"Without the U.S., Canada is essentially Honduras, but, you know, colder and much less interesting."
-Tucker Carlson, Crossfire, making Carolyn Parrish hate American conservatives even more
"[Canadians] better hope the United States does not roll over one night and crush them. They are lucky we allow them to exist on the same continent."
-Ann Coulter, Hannity and Colmes (yeah, again)
"Canada is a left-wing, socialist basketcase. What kind of friends are they?"
-Sean Hannity, somewhere
Dear Purveyors of Anti-Canadian Remarks:
After reading what you have said about my great country, I am left with a very simple response for you: We don't really care.
Well, it's true. Canadians don't need your approval, or the approval of any American, to feel that our lives have been fulfilled. In fact, the more you insult us, the more our morale goes up. Sorry to disappoint you. No, I'm not.
We'll start with you, Mr. Carlson. I still haven't forgotten that rather brief period when you seemed to have made it your personal mission to belittle Canada until we let our attack beavers loose on you. And by the way, we don't have attack beavers, except in beer commercials. We don't have dog-sleds, either. At least not the ones who don't actually need them.
Now, you said that Canada would be vulnerable to a Norwegian invasion without the U.S. army right there to protect us. But whose police force thwarted a plot to blow up the CN Tower and behead the prime minister? Canada's police force, of course. And they did it alone, proving that we don't need the U.S. army to baby-sit us. Considering that we are generally loved internationally for being so nice, I think the chances of a Norwegian invasion are zero.
You said that Canada is colder and less interesting than Honduras. Well, of course we're colder -- we're farther north. So are you, in case you hadn't noticed. But obviously you've never visited Canada in the summer. I suggest you do, and wear a parka to the airport while you're at it. Then, after a group of sweaty, shirtless, shorts-clad Canadian teenagers beat the living crap out of you for dressing like a nerd, come visit me and try to say, "I told you so."
As for the less interesting part, well, this is pretty self-explanatory. Maybe Canada has never been uppermost in the minds of Americans, but at least they know we exist. If there are any Americans who know that Honduras isn't a kind of minivan, chances are you'll find most of them here at the Daily Kos.
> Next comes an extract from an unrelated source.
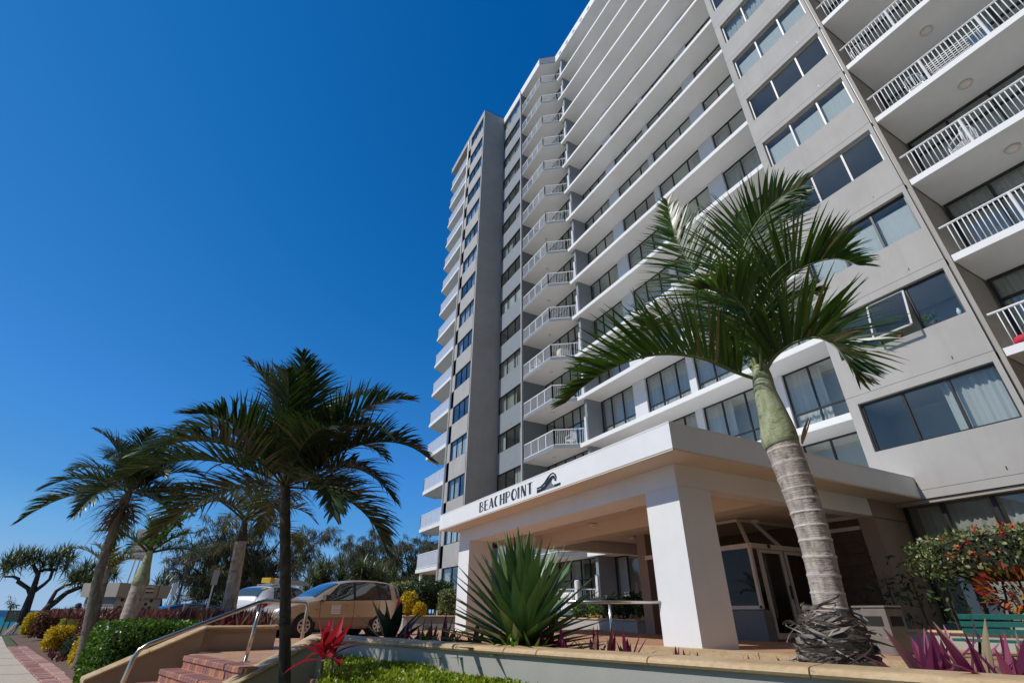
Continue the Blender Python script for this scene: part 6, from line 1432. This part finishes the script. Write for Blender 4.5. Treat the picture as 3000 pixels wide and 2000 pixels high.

And you wanna know why we don't have very much need for an army of our own? Because we've come to the conclusion that war is not good. Yes, our army is in Afghanistan, but that was because we thought we'd be friendly and help you out a little. Because we acknowledged that Afghanistan was at fault for 9/11. The reason we didn't go to Iraq was because we were skeptical about the threat from there, and rightfully so. I don't need to explain why.
Now on to you, Miss Coulter. (It is Miss, right? I'm still trying to figure that out.) During what was probably your 25th appearance on Hannity and Colmes -- have they given you a coupon for a free dessert yet? -- you stated that you "could have taken [us] over so easily." Did you actually pay attention in your history lectures? You tried taking us over once. In 1812. And how much of our land did you get? (counts on fingers) Oh, yeah -- NONE!
And how, Miss Coulter, did you explain your hatred of Canada?
"Because they speak French."
Mais il y a seulement une province qui parle principalement le français, et la plupart d'entre nous ne les aime pas. Juste parce que nos étiquettes sont écrites en anglais et en français, il ne nous signifie pas tout les parle les deux. Alors, essayez de perdre les stéréotypes -- chienne.
Anyone who figures out what I just said will win a free donut and can of beer.
By the way, we didn't send troops to Vietnam. I just thought I'd let you know in case the rest of the world hadn't already convinced you that it's true.
Now for you, Mr. Hannity. Um, what was it that you called us? Let's review that quote.
"Canada is a left-wing, socialist basketcase. What kind of friends are they?"
Why, we're your left-wing, socialist basketcase friends, of course! And it's only our health care and educational systems that are socialized, actually -- it's not like we're Communists or anything. But considering how much trading we do with you guys, I'd say that it's best to be nice to us. Otherwise your only source of softwood lumber will be your pants. (ZING!)
I know that by writing this letter, I'm making it seem like Canadians do care what you think of us. But it's not your opinions that matter to me -- it's your lack of supporting evidence. Next time you decide to go after us, remember to find a good reason why. Also, remember that we don't care what you say about us unless you actually come here -- in which case, we'll trot out our attack beavers. No, we won't. We'll just spit on you.
Sincerely (well, not really),
RioMadeira
P.S. Hannity, please give my kudos to Colmes for standing up for us on that "roll over one night and crush them" episode. His invitation to a Leafs game still stands.